Records from a dataset:
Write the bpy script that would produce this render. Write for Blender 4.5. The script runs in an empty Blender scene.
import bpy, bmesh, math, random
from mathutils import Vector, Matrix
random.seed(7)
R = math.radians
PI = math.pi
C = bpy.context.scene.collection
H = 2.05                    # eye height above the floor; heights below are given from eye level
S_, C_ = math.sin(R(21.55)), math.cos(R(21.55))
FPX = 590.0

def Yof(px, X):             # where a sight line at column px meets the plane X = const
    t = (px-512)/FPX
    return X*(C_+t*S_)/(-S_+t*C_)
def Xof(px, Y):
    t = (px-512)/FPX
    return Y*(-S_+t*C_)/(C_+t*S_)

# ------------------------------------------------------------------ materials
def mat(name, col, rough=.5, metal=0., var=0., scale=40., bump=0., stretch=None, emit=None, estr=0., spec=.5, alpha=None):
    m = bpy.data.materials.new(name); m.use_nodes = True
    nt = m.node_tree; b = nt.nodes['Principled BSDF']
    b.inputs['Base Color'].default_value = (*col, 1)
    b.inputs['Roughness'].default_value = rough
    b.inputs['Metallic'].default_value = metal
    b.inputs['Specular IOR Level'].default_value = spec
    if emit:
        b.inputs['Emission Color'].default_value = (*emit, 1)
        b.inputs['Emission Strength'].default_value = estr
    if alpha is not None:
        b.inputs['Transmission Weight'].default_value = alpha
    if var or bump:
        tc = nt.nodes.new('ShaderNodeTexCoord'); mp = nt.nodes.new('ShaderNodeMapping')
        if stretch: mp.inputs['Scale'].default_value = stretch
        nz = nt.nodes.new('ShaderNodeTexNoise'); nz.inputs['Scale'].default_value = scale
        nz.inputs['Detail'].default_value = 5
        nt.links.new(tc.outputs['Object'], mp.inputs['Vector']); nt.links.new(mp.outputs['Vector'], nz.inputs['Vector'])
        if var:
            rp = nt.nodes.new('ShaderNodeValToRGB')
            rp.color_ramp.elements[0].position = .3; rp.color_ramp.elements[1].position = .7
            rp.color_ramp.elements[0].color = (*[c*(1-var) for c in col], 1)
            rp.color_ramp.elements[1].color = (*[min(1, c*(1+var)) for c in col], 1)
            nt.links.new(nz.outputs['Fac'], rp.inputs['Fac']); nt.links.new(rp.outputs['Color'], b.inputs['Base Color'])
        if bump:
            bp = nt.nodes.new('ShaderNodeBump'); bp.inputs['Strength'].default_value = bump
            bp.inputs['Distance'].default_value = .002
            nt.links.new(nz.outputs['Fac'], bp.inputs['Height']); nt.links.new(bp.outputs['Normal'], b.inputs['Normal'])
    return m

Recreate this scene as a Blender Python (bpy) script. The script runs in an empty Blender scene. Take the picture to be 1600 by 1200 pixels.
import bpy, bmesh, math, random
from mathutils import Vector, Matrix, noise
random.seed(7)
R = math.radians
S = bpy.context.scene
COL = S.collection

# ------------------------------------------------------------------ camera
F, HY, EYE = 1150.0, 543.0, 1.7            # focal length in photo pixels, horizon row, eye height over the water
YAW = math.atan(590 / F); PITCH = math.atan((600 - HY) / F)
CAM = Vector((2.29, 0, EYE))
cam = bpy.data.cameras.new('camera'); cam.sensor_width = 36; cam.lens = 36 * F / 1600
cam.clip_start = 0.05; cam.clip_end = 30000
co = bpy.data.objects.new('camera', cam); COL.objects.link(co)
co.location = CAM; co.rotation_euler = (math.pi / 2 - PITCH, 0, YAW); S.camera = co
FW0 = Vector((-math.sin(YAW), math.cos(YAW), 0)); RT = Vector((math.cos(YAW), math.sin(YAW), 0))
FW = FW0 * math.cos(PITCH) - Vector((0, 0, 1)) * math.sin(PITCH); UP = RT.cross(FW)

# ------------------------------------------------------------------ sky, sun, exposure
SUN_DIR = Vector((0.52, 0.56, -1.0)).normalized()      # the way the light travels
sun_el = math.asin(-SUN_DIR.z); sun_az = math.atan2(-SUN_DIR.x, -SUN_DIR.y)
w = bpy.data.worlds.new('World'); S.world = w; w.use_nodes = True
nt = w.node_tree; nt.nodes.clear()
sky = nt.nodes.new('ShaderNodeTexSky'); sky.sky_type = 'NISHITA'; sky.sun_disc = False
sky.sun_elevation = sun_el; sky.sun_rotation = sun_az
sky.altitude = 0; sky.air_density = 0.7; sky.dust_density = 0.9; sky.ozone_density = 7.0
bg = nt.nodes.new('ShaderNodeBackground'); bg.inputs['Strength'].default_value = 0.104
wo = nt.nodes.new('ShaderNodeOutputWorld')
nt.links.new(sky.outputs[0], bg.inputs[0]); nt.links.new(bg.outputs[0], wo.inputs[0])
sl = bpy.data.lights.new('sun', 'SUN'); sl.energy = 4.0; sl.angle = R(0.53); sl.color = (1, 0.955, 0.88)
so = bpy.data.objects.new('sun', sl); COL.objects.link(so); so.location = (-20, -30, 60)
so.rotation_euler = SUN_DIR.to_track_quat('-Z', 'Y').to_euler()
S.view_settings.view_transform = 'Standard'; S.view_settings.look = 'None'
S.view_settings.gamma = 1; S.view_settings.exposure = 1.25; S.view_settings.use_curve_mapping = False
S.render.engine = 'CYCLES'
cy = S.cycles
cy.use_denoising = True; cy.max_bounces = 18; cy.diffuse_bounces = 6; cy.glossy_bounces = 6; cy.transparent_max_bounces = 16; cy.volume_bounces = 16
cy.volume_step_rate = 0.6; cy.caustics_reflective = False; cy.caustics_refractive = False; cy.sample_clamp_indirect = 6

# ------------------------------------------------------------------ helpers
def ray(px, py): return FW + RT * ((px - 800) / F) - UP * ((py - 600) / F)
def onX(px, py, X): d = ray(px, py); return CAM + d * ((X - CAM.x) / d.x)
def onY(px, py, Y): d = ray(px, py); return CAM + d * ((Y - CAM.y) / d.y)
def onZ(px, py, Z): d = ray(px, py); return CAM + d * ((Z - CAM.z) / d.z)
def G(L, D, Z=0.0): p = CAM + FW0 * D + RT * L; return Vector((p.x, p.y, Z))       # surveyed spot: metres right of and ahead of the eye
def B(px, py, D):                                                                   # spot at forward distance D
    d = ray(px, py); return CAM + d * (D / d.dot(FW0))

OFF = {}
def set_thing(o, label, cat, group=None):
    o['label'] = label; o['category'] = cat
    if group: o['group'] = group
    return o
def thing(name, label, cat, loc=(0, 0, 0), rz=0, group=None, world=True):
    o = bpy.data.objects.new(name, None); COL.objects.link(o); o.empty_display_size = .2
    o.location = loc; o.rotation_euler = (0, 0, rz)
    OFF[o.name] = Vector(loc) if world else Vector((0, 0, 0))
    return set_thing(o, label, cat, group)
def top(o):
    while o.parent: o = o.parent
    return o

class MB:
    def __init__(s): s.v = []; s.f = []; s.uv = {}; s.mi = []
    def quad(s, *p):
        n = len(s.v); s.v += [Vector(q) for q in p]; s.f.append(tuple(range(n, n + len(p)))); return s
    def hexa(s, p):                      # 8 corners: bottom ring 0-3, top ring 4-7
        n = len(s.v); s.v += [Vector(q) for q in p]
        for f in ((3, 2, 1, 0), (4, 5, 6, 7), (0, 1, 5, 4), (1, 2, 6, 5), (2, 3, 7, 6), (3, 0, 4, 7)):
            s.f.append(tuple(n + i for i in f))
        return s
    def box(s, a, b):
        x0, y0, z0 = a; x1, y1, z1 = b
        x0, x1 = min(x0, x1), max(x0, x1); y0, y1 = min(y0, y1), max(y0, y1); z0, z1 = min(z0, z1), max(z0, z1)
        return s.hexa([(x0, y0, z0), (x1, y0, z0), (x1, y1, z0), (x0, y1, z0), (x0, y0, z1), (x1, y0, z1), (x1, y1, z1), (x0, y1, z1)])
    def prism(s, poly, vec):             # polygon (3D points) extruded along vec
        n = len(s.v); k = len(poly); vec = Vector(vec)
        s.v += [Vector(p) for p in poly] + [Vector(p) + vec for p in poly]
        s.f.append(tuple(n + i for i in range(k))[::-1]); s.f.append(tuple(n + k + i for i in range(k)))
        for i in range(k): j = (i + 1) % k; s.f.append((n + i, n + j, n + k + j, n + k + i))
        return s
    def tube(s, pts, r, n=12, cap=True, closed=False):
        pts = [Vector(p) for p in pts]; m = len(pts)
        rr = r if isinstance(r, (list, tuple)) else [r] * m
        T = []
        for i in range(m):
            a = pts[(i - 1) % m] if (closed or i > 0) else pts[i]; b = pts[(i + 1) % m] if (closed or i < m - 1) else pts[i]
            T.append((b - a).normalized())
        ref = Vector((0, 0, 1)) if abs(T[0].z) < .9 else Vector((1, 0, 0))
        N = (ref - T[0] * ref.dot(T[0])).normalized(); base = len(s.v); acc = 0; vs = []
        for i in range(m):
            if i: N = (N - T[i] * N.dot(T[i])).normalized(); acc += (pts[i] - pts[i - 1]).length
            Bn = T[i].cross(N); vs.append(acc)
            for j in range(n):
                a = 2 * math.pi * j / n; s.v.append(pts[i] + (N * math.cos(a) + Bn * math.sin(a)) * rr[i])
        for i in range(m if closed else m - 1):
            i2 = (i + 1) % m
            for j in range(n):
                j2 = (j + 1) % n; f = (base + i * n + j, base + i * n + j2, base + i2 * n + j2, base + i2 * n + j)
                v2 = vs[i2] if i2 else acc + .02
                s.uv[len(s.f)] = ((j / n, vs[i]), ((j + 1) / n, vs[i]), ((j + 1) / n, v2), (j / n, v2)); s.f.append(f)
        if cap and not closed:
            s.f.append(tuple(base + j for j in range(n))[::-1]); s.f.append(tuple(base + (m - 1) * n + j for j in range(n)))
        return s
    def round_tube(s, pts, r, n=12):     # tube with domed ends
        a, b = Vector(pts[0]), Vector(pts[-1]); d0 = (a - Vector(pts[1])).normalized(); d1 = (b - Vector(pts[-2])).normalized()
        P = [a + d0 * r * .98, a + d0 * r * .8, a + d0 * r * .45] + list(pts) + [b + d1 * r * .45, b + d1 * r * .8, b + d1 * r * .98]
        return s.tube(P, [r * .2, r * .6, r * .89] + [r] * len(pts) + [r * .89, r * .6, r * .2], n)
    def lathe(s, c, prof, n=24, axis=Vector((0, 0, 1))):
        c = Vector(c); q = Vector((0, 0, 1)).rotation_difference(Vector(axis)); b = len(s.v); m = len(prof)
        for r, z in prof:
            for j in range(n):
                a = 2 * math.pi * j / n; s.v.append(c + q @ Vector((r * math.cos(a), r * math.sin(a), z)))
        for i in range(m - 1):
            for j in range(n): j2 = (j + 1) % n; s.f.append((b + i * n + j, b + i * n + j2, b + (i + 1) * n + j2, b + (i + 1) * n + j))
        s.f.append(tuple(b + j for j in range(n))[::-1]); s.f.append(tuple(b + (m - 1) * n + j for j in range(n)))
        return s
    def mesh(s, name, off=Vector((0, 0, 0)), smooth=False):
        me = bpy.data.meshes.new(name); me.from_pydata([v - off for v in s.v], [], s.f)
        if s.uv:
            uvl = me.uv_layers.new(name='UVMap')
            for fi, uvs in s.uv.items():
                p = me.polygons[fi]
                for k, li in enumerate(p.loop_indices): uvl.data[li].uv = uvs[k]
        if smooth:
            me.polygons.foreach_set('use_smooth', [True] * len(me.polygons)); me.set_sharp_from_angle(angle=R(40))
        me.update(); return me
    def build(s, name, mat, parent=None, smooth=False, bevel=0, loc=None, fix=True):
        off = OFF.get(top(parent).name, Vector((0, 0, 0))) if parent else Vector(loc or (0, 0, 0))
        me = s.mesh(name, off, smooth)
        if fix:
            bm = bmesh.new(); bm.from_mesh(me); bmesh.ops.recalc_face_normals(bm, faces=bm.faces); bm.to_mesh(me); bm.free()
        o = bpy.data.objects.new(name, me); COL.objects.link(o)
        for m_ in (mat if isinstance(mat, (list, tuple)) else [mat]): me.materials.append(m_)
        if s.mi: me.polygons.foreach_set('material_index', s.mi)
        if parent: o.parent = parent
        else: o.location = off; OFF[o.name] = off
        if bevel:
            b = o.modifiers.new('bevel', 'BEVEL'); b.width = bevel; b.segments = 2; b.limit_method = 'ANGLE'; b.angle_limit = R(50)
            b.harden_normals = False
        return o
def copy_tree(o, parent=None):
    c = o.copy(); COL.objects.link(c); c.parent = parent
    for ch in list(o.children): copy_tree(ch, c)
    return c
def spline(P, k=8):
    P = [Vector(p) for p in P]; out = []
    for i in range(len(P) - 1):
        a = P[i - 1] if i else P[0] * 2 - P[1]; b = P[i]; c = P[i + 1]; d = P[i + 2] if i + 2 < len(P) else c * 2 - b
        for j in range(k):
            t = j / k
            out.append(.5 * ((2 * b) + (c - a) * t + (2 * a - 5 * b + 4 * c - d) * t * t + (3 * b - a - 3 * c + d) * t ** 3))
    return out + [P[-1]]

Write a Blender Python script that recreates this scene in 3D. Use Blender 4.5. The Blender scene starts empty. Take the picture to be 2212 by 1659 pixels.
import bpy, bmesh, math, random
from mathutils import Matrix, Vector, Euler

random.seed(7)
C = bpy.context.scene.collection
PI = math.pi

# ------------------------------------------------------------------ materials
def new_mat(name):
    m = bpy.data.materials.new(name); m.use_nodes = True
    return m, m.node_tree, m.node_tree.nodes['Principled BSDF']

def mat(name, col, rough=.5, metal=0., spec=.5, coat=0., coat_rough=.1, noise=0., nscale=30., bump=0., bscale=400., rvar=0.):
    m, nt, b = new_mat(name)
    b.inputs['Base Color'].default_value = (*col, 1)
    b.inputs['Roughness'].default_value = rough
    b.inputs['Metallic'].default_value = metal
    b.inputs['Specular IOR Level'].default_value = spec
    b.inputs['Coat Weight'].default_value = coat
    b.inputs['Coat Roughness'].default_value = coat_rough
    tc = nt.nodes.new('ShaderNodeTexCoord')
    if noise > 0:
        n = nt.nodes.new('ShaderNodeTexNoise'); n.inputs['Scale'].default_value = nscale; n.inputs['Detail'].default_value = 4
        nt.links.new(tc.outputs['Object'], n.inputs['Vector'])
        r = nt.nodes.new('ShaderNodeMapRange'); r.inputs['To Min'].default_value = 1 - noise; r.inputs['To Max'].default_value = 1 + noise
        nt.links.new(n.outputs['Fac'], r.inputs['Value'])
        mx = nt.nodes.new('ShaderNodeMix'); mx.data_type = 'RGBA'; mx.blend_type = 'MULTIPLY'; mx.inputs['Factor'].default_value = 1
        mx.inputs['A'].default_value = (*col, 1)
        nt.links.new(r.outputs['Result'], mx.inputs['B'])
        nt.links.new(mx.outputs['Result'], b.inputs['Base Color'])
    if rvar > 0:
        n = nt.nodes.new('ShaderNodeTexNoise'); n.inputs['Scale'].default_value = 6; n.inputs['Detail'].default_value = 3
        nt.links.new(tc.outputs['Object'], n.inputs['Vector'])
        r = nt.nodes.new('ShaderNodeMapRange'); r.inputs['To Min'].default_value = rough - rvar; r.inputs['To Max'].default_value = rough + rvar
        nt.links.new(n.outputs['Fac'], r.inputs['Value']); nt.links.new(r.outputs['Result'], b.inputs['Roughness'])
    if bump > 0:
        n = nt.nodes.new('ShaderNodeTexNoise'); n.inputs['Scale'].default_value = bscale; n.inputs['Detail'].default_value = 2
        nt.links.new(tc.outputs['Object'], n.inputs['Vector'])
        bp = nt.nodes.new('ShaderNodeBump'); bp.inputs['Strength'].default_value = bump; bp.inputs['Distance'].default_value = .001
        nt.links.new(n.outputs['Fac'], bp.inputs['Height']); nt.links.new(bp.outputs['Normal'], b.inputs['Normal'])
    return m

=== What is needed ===
Give again, word for word, only the lines running from the line with "Recreate this scene" through the line with "COL = S.collection"; include both of those lines.

=== The output ===
Recreate this scene as a Blender Python (bpy) script. The script runs in an empty Blender scene. Take the picture to be 1600 by 1200 pixels.
import bpy, bmesh, math, random
from mathutils import Vector, Matrix, noise
random.seed(7)
R = math.radians
S = bpy.context.scene
COL = S.collection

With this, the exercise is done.